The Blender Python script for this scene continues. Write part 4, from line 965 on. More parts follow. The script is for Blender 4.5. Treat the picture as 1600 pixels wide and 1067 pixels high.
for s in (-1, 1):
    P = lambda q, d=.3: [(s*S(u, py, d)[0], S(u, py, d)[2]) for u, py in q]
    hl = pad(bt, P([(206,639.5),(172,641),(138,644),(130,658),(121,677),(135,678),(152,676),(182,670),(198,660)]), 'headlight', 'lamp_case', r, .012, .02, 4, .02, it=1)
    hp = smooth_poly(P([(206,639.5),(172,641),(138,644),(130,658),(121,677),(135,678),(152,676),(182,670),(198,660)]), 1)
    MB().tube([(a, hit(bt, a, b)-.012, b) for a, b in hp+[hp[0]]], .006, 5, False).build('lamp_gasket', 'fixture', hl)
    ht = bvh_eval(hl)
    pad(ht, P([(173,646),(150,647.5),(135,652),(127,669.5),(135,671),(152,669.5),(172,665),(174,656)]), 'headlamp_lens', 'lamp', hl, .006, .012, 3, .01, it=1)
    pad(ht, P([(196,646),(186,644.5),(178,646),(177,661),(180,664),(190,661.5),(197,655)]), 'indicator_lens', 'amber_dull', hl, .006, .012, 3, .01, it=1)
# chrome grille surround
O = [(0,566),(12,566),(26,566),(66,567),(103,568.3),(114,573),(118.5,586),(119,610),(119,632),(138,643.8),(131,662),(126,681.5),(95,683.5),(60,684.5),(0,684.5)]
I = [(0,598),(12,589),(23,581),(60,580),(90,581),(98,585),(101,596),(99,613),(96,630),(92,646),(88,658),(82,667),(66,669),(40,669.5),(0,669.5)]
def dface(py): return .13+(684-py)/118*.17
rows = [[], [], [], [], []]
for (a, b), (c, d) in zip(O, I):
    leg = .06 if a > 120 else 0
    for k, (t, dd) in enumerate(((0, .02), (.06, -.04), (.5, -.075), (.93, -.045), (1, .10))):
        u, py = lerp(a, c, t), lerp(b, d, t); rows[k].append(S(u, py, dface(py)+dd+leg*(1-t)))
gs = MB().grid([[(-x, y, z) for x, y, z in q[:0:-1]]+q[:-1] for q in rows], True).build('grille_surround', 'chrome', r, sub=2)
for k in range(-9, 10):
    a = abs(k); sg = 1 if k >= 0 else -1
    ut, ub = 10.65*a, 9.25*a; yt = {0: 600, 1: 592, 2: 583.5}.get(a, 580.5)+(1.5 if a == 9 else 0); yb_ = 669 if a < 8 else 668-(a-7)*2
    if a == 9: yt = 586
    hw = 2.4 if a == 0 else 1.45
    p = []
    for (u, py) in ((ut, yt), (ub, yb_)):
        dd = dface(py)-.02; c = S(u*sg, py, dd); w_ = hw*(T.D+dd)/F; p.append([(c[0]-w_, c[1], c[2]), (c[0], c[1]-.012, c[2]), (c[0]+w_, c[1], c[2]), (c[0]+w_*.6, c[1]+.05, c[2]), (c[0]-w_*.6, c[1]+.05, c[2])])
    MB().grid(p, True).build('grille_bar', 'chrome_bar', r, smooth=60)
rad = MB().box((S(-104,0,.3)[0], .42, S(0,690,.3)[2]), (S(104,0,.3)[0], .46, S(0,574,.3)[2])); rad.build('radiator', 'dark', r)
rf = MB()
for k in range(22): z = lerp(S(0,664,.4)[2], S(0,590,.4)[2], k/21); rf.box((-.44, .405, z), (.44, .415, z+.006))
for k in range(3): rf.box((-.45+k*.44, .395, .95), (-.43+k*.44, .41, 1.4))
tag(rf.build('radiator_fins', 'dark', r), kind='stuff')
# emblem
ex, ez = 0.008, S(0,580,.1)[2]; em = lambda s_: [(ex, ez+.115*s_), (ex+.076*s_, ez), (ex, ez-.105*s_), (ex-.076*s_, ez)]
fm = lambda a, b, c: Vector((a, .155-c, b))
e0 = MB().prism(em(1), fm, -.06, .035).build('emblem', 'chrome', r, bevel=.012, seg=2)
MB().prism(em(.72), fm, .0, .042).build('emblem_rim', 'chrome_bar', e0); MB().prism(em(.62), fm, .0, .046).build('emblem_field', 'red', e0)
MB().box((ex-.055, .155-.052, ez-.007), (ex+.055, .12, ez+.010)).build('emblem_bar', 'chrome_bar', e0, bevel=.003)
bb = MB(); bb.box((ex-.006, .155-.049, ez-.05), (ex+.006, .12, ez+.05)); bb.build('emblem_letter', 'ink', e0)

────

- EXERCISE AIM: Each line of the material should be echoed exactly.

- TASK ANSWER:
The Blender Python script for this scene continues. Write part 4, from line 965 on. More parts follow. The script is for Blender 4.5. Treat the picture as 1600 pixels wide and 1067 pixels high.
for s in (-1, 1):
    P = lambda q, d=.3: [(s*S(u, py, d)[0], S(u, py, d)[2]) for u, py in q]
    hl = pad(bt, P([(206,639.5),(172,641),(138,644),(130,658),(121,677),(135,678),(152,676),(182,670),(198,660)]), 'headlight', 'lamp_case', r, .012, .02, 4, .02, it=1)
    hp = smooth_poly(P([(206,639.5),(172,641),(138,644),(130,658),(121,677),(135,678),(152,676),(182,670),(198,660)]), 1)
    MB().tube([(a, hit(bt, a, b)-.012, b) for a, b in hp+[hp[0]]], .006, 5, False).build('lamp_gasket', 'fixture', hl)
    ht = bvh_eval(hl)
    pad(ht, P([(173,646),(150,647.5),(135,652),(127,669.5),(135,671),(152,669.5),(172,665),(174,656)]), 'headlamp_lens', 'lamp', hl, .006, .012, 3, .01, it=1)
    pad(ht, P([(196,646),(186,644.5),(178,646),(177,661),(180,664),(190,661.5),(197,655)]), 'indicator_lens', 'amber_dull', hl, .006, .012, 3, .01, it=1)
# chrome grille surround
O = [(0,566),(12,566),(26,566),(66,567),(103,568.3),(114,573),(118.5,586),(119,610),(119,632),(138,643.8),(131,662),(126,681.5),(95,683.5),(60,684.5),(0,684.5)]
I = [(0,598),(12,589),(23,581),(60,580),(90,581),(98,585),(101,596),(99,613),(96,630),(92,646),(88,658),(82,667),(66,669),(40,669.5),(0,669.5)]
def dface(py): return .13+(684-py)/118*.17
rows = [[], [], [], [], []]
for (a, b), (c, d) in zip(O, I):
    leg = .06 if a > 120 else 0
    for k, (t, dd) in enumerate(((0, .02), (.06, -.04), (.5, -.075), (.93, -.045), (1, .10))):
        u, py = lerp(a, c, t), lerp(b, d, t); rows[k].append(S(u, py, dface(py)+dd+leg*(1-t)))
gs = MB().grid([[(-x, y, z) for x, y, z in q[:0:-1]]+q[:-1] for q in rows], True).build('grille_surround', 'chrome', r, sub=2)
for k in range(-9, 10):
    a = abs(k); sg = 1 if k >= 0 else -1
    ut, ub = 10.65*a, 9.25*a; yt = {0: 600, 1: 592, 2: 583.5}.get(a, 580.5)+(1.5 if a == 9 else 0); yb_ = 669 if a < 8 else 668-(a-7)*2
    if a == 9: yt = 586
    hw = 2.4 if a == 0 else 1.45
    p = []
    for (u, py) in ((ut, yt), (ub, yb_)):
        dd = dface(py)-.02; c = S(u*sg, py, dd); w_ = hw*(T.D+dd)/F; p.append([(c[0]-w_, c[1], c[2]), (c[0], c[1]-.012, c[2]), (c[0]+w_, c[1], c[2]), (c[0]+w_*.6, c[1]+.05, c[2]), (c[0]-w_*.6, c[1]+.05, c[2])])
    MB().grid(p, True).build('grille_bar', 'chrome_bar', r, smooth=60)
rad = MB().box((S(-104,0,.3)[0], .42, S(0,690,.3)[2]), (S(104,0,.3)[0], .46, S(0,574,.3)[2])); rad.build('radiator', 'dark', r)
rf = MB()
for k in range(22): z = lerp(S(0,664,.4)[2], S(0,590,.4)[2], k/21); rf.box((-.44, .405, z), (.44, .415, z+.006))
for k in range(3): rf.box((-.45+k*.44, .395, .95), (-.43+k*.44, .41, 1.4))
tag(rf.build('radiator_fins', 'dark', r), kind='stuff')
# emblem
ex, ez = 0.008, S(0,580,.1)[2]; em = lambda s_: [(ex, ez+.115*s_), (ex+.076*s_, ez), (ex, ez-.105*s_), (ex-.076*s_, ez)]
fm = lambda a, b, c: Vector((a, .155-c, b))
e0 = MB().prism(em(1), fm, -.06, .035).build('emblem', 'chrome', r, bevel=.012, seg=2)
MB().prism(em(.72), fm, .0, .042).build('emblem_rim', 'chrome_bar', e0); MB().prism(em(.62), fm, .0, .046).build('emblem_field', 'red', e0)
MB().box((ex-.055, .155-.052, ez-.007), (ex+.055, .12, ez+.010)).build('emblem_bar', 'chrome_bar', e0, bevel=.003)
bb = MB(); bb.box((ex-.006, .155-.049, ez-.05), (ex+.006, .12, ez+.05)); bb.build('emblem_letter', 'ink', e0)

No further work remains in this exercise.